Unfortunately, Donahue isn’t content with just elaborating on what casting directors do and why they’re important. Although he mostly sticks to the talking heads format, he often tries to spice it up with some clumsy color highlights of black and white photos, or some rather useless animations. But most egregiously he deigns to create a villain in the Directors Guild of America president Taylor Hackford, painting him as a conservative who single-mindedly refuses to recognize casting directors.

This may well be true – Hackford certainly commits himself to the role – but it nevertheless comes off as a bit glib when Donahue plays fake applause before revealing the failure of a petition for Dougherty to receive an honorary award. Setting up opposition is fine; manipulating audiences to get them on your side is irritating. It’s forceful propaganda, but unsung heroes deserve better than disingenuity.

Only God Forgives
Director: Nicholas Winding Refn
Studio: The Weinstein Company
Release Date: July 19, 2013

Before we settled in for “Only God Forgives,” director Refn himself came up to deliver a little humorous metaphor.

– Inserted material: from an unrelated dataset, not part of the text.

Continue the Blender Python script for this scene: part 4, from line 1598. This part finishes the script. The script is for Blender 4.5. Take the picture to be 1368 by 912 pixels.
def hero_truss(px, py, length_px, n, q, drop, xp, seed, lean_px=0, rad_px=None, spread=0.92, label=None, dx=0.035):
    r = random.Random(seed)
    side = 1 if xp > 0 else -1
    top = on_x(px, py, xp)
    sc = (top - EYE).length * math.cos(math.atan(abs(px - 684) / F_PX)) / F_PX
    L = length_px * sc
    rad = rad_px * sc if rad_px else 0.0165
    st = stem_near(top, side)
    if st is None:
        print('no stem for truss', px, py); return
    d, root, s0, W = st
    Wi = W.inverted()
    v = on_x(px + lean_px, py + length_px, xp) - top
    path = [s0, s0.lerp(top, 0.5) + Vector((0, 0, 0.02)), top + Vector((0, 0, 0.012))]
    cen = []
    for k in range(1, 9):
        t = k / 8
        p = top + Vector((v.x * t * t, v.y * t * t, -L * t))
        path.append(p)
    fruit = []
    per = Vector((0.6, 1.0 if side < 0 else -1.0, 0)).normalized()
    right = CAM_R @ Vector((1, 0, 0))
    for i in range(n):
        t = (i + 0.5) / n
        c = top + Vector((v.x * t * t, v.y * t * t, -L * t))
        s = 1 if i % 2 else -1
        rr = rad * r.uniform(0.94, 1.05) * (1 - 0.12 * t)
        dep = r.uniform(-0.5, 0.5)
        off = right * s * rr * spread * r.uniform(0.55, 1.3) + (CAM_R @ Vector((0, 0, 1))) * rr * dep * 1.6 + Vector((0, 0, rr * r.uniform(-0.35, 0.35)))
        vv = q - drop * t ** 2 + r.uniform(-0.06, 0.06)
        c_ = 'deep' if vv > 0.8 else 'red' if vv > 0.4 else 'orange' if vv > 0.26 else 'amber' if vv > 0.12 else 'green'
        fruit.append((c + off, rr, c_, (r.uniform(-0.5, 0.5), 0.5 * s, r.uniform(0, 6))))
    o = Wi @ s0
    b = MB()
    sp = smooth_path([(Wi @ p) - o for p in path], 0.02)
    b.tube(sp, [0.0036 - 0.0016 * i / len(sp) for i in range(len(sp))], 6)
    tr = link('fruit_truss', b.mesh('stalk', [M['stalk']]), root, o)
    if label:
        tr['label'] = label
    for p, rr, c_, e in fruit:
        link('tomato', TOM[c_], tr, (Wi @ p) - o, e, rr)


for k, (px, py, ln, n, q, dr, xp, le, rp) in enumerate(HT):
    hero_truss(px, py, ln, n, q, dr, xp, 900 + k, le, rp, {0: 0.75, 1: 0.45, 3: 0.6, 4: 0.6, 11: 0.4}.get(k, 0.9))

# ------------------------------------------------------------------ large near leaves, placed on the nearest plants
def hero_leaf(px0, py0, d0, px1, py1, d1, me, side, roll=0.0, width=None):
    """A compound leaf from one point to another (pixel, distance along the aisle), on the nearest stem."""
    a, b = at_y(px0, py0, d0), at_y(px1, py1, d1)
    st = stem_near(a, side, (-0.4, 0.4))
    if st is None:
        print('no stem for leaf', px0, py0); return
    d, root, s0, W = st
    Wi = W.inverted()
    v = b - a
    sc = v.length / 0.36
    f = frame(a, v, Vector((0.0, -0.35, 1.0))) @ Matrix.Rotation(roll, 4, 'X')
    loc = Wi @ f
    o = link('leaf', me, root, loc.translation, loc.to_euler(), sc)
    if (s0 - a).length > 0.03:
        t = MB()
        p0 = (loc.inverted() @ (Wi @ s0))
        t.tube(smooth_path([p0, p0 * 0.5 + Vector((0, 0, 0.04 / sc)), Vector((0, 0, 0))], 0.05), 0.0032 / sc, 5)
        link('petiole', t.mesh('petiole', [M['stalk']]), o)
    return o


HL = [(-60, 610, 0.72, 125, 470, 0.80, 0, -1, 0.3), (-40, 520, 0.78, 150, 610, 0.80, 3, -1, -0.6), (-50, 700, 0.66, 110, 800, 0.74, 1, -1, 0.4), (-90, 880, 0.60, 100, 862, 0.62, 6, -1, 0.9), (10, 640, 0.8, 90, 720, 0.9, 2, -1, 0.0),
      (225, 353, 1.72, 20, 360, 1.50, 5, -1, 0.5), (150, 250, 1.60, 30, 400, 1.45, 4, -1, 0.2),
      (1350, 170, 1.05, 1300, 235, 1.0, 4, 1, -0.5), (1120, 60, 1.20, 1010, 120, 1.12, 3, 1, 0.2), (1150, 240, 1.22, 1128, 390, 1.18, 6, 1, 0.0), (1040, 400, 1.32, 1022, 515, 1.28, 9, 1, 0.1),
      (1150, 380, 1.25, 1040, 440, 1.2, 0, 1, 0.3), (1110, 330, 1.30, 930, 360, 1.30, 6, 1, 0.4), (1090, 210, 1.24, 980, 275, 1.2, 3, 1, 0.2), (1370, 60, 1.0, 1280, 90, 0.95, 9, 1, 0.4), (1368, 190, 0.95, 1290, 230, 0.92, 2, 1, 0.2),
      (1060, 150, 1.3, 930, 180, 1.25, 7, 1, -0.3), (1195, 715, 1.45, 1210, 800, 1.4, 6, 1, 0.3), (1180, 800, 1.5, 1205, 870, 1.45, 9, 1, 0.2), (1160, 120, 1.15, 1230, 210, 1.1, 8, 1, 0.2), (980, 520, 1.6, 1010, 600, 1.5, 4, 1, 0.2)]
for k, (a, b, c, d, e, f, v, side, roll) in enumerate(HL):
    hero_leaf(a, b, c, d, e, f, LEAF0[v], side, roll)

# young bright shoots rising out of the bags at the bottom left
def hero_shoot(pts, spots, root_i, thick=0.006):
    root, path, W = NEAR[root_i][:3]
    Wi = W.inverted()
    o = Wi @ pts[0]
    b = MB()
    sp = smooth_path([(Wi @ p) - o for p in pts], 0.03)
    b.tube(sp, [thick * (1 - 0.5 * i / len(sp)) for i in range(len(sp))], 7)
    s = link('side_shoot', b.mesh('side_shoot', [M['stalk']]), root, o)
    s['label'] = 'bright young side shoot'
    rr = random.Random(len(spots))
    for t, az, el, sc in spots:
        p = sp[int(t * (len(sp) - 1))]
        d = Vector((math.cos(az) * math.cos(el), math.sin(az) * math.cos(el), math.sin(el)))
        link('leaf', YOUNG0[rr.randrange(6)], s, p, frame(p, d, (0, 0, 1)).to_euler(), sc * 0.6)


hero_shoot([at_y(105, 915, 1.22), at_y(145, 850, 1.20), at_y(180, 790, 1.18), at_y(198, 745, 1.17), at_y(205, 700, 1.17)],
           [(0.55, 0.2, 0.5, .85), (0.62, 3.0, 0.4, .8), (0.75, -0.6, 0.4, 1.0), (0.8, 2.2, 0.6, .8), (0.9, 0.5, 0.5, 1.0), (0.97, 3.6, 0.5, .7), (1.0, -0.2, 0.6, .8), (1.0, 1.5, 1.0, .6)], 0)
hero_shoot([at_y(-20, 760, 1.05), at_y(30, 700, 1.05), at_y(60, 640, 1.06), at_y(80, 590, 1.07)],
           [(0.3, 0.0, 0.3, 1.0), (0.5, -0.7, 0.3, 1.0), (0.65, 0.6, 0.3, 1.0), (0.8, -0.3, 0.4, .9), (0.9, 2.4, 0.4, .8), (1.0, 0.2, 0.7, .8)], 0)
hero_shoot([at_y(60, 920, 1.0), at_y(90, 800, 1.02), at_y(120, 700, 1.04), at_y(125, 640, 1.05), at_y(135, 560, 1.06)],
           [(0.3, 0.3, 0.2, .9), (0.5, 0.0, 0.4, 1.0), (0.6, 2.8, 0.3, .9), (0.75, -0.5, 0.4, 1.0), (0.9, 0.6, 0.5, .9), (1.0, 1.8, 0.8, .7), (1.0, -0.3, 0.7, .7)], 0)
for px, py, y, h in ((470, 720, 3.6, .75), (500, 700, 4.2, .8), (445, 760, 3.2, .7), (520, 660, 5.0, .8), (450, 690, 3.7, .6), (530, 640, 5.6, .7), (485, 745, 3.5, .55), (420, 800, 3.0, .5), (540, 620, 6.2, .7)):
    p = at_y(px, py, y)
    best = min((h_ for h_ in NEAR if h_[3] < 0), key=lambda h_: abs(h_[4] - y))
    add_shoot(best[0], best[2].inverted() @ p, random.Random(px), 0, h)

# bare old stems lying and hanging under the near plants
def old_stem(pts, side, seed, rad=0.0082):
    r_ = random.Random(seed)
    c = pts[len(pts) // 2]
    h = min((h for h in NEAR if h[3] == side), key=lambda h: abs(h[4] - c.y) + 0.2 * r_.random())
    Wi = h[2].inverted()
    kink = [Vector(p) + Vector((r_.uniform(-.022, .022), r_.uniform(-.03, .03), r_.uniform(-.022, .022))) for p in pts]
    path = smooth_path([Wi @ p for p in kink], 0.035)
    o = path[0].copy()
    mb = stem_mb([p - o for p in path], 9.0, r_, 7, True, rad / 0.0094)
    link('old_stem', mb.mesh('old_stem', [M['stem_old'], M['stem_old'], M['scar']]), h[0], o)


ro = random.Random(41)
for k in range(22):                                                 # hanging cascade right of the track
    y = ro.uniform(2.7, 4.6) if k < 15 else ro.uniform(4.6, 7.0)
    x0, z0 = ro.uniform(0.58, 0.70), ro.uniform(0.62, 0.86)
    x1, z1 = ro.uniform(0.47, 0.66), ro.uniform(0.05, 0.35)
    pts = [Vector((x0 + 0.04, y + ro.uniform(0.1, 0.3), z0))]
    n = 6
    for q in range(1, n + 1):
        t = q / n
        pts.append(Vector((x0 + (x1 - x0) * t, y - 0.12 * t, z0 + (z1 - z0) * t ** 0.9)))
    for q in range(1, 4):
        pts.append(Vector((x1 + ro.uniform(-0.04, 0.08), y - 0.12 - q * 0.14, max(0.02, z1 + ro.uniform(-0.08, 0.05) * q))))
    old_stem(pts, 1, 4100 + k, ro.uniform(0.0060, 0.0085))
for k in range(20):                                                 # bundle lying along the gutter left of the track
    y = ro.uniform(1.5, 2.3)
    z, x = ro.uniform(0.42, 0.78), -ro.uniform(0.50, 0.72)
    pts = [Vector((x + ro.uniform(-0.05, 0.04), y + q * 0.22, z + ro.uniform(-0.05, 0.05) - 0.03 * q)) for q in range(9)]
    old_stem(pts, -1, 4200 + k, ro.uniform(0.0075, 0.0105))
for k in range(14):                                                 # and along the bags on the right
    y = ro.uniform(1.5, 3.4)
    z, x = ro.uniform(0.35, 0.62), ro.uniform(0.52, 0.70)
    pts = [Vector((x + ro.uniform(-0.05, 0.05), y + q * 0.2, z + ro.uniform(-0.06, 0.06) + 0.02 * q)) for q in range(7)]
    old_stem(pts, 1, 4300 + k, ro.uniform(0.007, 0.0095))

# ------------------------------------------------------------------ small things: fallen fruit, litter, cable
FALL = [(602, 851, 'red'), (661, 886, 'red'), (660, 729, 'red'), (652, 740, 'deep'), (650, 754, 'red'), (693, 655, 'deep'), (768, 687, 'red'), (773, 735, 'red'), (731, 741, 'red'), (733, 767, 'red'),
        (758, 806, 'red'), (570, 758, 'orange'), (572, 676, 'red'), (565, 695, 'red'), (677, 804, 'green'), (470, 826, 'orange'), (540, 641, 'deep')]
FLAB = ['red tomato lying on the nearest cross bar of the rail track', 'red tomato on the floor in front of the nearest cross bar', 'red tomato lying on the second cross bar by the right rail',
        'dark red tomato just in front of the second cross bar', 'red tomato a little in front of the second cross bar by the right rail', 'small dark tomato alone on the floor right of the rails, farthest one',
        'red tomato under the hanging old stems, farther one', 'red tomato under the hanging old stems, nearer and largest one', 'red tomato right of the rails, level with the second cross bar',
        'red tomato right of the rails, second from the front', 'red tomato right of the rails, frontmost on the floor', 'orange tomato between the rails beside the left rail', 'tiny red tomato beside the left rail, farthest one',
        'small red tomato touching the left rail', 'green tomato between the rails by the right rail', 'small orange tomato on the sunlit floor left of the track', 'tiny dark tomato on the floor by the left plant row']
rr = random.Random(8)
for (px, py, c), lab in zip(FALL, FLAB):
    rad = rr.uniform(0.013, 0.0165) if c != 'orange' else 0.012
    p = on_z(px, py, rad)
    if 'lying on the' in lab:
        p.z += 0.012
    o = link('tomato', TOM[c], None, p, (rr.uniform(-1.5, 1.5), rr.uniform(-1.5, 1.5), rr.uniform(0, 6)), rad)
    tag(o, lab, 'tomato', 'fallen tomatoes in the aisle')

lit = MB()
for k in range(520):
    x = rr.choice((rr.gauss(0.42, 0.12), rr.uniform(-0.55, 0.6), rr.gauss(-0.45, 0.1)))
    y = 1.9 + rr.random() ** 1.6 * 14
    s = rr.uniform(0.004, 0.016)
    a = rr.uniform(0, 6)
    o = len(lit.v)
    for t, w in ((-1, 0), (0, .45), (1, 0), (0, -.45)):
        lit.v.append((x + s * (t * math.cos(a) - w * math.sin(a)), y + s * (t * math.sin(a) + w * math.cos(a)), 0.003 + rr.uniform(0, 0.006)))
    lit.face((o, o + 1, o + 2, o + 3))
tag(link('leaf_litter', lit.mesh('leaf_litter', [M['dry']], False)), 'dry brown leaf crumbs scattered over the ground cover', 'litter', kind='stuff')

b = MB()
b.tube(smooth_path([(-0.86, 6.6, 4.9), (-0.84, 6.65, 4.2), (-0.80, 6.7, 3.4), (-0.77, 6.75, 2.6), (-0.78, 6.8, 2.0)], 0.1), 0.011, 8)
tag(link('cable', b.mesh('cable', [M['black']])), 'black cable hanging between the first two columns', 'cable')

“I use a lot of drug metaphors now,” he said. “If ‘Drive’ was cocaine, then this one is like old-school acid.”

He was somewhat accurate: “Only God Forgives,” his second film with Gosling, is a dozen or so degrees removed from reality. Remember the sudden eruption into violence in “Drive”? That’s the entirety of “Only God Forgives,” an orgy of violence and sex and awful, awful subtext, all pulsating to an ominous 1980s synth score. Dedicated to surrealist director Alejandro Jodorowsky, the film is a mess of juvenile pretensions, flooded with useless provocation and disastrous style, all in service of some very shallow Freudian mumbo-jumbo about penises and Oedipus Rex.

The plot is simple: Gosling is in Thailand dealing drugs with his brother; his brother kills, gets killed; a psycho-sadist cop comes after Gosling and his mom, who’s played by a delightfully hammy Kristin Scott Thomas. But Refn obfuscates it with his notion of style, lest the masses think he was making just a genre flick: red light floods everywhere, the camera zooms lethargically up and down hallways, the performances land in an uncanny valley between realist and camp. Yet for all his ponderous visuals and eye-rolling provocation (when in doubt, Refn slits a throat or two), the main point is made with dialogue when Scott Thomas remarks to Gosling that his penis wasn’t quite as large as his brother’s. Ah, masculine competition tried and true, but kind of a dull theme for a movie that indulges in eyeball-slashing.

So we have a vulgar, gory, yet curiously arty film with little else to say other than that size matters – but even then I can admit that there are some moments in this film that aren’t totally worthless. At the very least it wears you down: Cliff Martinez’s score quite adroitly simulates a heartbeat, so that for a while at least we wonder if something visceral is happening. And it’s hard to begrudge Refn’s sense of composition, even in its centered simplicity. But by and large it’s what people would call “edgy,” in the pejorative sense: alienating and gross without revealing anything remotely interesting. It’s an approximation of the subconscious that pushes limits only in what more unenlightening dross an audience can endure.